**Source excerpt**
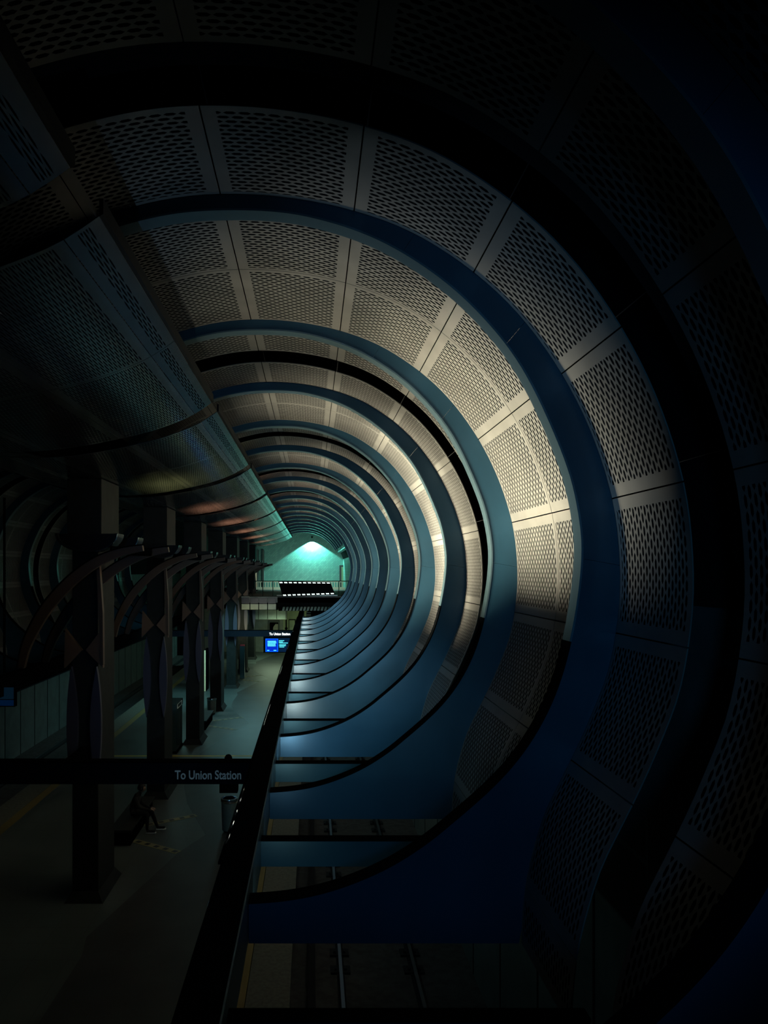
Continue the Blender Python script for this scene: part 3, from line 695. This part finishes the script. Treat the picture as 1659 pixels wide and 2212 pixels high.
# pilasters left
m = MB(); m.wbox(-2180, -2110, 20.3, 20.5, -760, 900); struct(m.build('trim_101', M['sidewall']), 'narrow pilaster at the left of the teal wall')
m = MB(); m.wbox(-2420, -2350, 20.2, 20.5, -760, 900); struct(m.build('trim_102', M['sidewall']), 'pilaster at the far left of the teal wall')
m = MB(); m.wbox(-2760, -2420, 20.44, 20.5, -760, 520); struct(m.build('window_1', M['glow']), 'pale lit opening left of the teal wall')  # glow stands in for the light in the doorway
# door at right
root = empty('door_1', W(1400, 20.45, -760), '', 'door'); del root['label']; root['kind'] = 'structure'; root['label'] = 'dark framed door at the right end of the footbridge'
m = MB(); m.wbox(1215, 1600, 20.40, 20.5, -760, 225); m.build('door_frame', M['tile_b'], root)
m = MB(); m.wbox(1300, 1600, 20.37, 20.41, -760, 150); m.build('door_panel', M['green'], root)
m = MB(); m.wbox(1380, 1560, 20.36, 20.38, 105, 145); m.build('lit_transom', M['oval'], root)  # white exit sign over the door
# fascia tiles of the footbridge
for r_, (z0, z1, mt, nm) in enumerate(((-1030, -850, M['tile_b'], 'dark plum'), (-1215, -1042, M['tile_a'], 'pale khaki'))):
    for c_ in range(4 + 1):
        x0 = -2188 + c_ * 272
        if c_ == 4: continue
        m = MB(); m.wbox(x0 + 10, x0 + 258, YB, YB + .02, z0, z1)
        o = m.build('fascia_tile', mt, bevel=.01)
        tag(o, f'{nm} square tile on the footbridge front, {["leftmost","second from left","third from left","rightmost"][c_]} of its row', 'tile', 'square tiles on the footbridge front')
m = MB(); m.wbox(-2188, -1070, YB + .02, YB + .08, -1225, -1000); struct(m.build('trim_103', M['black']), 'dark backing behind the footbridge tiles')
m = MB(); m.wbox(-1070, 1180, YB + .02, YB + .2, -1130, -830); struct(m.build('trim_104', M['black']), 'black front edge of the footbridge over the track')
# slanted soffit fins
root = empty('soffit_fins', W(-200, YB + .7, -1330), 'row of slanted grey fins under the footbridge over the track', 'ceiling fins')
for i in range(15):
    x = -960 + i * 112; m = MB()
    m.wprism([(x, -1290), (x + 72, -1290), (x + 118, -1120), (x + 46, -1120)], YB + .5, YB + .52); m.build('fin', M['tile_a'], root)
m = MB(); m.wbox(-1070, 900, YB + .53, YB + .56, -1300, -1000); m.build('fin_backing', M['black'], root)
# railing
root = empty('bridge_railing', W(-400, YB, -801), 'thin black railing along the front of the far footbridge', 'railing')
for (z0, z1, nm) in ((-345, -322, 'top_rail'), (-664, -652, 'lower_rail'), (-815, -796, 'kerb_rail')):
    m = MB(); m.wbox(-1930, 1300, YB, YB + .012, z0, z1); m.build(nm, M['railing'], root)
for px in (545, 567.5, 589.5, 732, 756):
    X = (px - 674) * YB; m = MB(); m.wbox(X - 12, X + 12, YB, YB + .015, -815, -340); m.build('railing_post', M['railing'], root)
# rear balustrade with pale pickets, lit by the added bridge fill
root = empty('rear_balustrade', W(-400, 19.2, -801), 'pale picket balustrade in front of the teal wall', 'balustrade')
m = MB(); m.wbox(-2500, 1370, 19.2, 19.24, -490, -462); m.build('hand_rail', M['picket'], root)
m = MB(); m.wbox(-2500, 1370, 19.2, 19.24, -800, -700); m.build('kick_board', M['picket'], root)
for i in range(36):
    x = -2480 + i * 106; m = MB(); m.wbox(x, x + 40, 19.21, 19.23, -700, -490); m.build('picket', M['picket'], root)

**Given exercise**
Transcribe the full listing character for character. Pictures are excluded.

**Solution**
Continue the Blender Python script for this scene: part 3, from line 695. This part finishes the script. Treat the picture as 1659 pixels wide and 2212 pixels high.
# pilasters left
m = MB(); m.wbox(-2180, -2110, 20.3, 20.5, -760, 900); struct(m.build('trim_101', M['sidewall']), 'narrow pilaster at the left of the teal wall')
m = MB(); m.wbox(-2420, -2350, 20.2, 20.5, -760, 900); struct(m.build('trim_102', M['sidewall']), 'pilaster at the far left of the teal wall')
m = MB(); m.wbox(-2760, -2420, 20.44, 20.5, -760, 520); struct(m.build('window_1', M['glow']), 'pale lit opening left of the teal wall')  # glow stands in for the light in the doorway
# door at right
root = empty('door_1', W(1400, 20.45, -760), '', 'door'); del root['label']; root['kind'] = 'structure'; root['label'] = 'dark framed door at the right end of the footbridge'
m = MB(); m.wbox(1215, 1600, 20.40, 20.5, -760, 225); m.build('door_frame', M['tile_b'], root)
m = MB(); m.wbox(1300, 1600, 20.37, 20.41, -760, 150); m.build('door_panel', M['green'], root)
m = MB(); m.wbox(1380, 1560, 20.36, 20.38, 105, 145); m.build('lit_transom', M['oval'], root)  # white exit sign over the door
# fascia tiles of the footbridge
for r_, (z0, z1, mt, nm) in enumerate(((-1030, -850, M['tile_b'], 'dark plum'), (-1215, -1042, M['tile_a'], 'pale khaki'))):
    for c_ in range(4 + 1):
        x0 = -2188 + c_ * 272
        if c_ == 4: continue
        m = MB(); m.wbox(x0 + 10, x0 + 258, YB, YB + .02, z0, z1)
        o = m.build('fascia_tile', mt, bevel=.01)
        tag(o, f'{nm} square tile on the footbridge front, {["leftmost","second from left","third from left","rightmost"][c_]} of its row', 'tile', 'square tiles on the footbridge front')
m = MB(); m.wbox(-2188, -1070, YB + .02, YB + .08, -1225, -1000); struct(m.build('trim_103', M['black']), 'dark backing behind the footbridge tiles')
m = MB(); m.wbox(-1070, 1180, YB + .02, YB + .2, -1130, -830); struct(m.build('trim_104', M['black']), 'black front edge of the footbridge over the track')
# slanted soffit fins
root = empty('soffit_fins', W(-200, YB + .7, -1330), 'row of slanted grey fins under the footbridge over the track', 'ceiling fins')
for i in range(15):
    x = -960 + i * 112; m = MB()
    m.wprism([(x, -1290), (x + 72, -1290), (x + 118, -1120), (x + 46, -1120)], YB + .5, YB + .52); m.build('fin', M['tile_a'], root)
m = MB(); m.wbox(-1070, 900, YB + .53, YB + .56, -1300, -1000); m.build('fin_backing', M['black'], root)
# railing
root = empty('bridge_railing', W(-400, YB, -801), 'thin black railing along the front of the far footbridge', 'railing')
for (z0, z1, nm) in ((-345, -322, 'top_rail'), (-664, -652, 'lower_rail'), (-815, -796, 'kerb_rail')):
    m = MB(); m.wbox(-1930, 1300, YB, YB + .012, z0, z1); m.build(nm, M['railing'], root)
for px in (545, 567.5, 589.5, 732, 756):
    X = (px - 674) * YB; m = MB(); m.wbox(X - 12, X + 12, YB, YB + .015, -815, -340); m.build('railing_post', M['railing'], root)
# rear balustrade with pale pickets, lit by the added bridge fill
root = empty('rear_balustrade', W(-400, 19.2, -801), 'pale picket balustrade in front of the teal wall', 'balustrade')
m = MB(); m.wbox(-2500, 1370, 19.2, 19.24, -490, -462); m.build('hand_rail', M['picket'], root)
m = MB(); m.wbox(-2500, 1370, 19.2, 19.24, -800, -700); m.build('kick_board', M['picket'], root)
for i in range(36):
    x = -2480 + i * 106; m = MB(); m.wbox(x, x + 40, 19.21, 19.23, -700, -490); m.build('picket', M['picket'], root)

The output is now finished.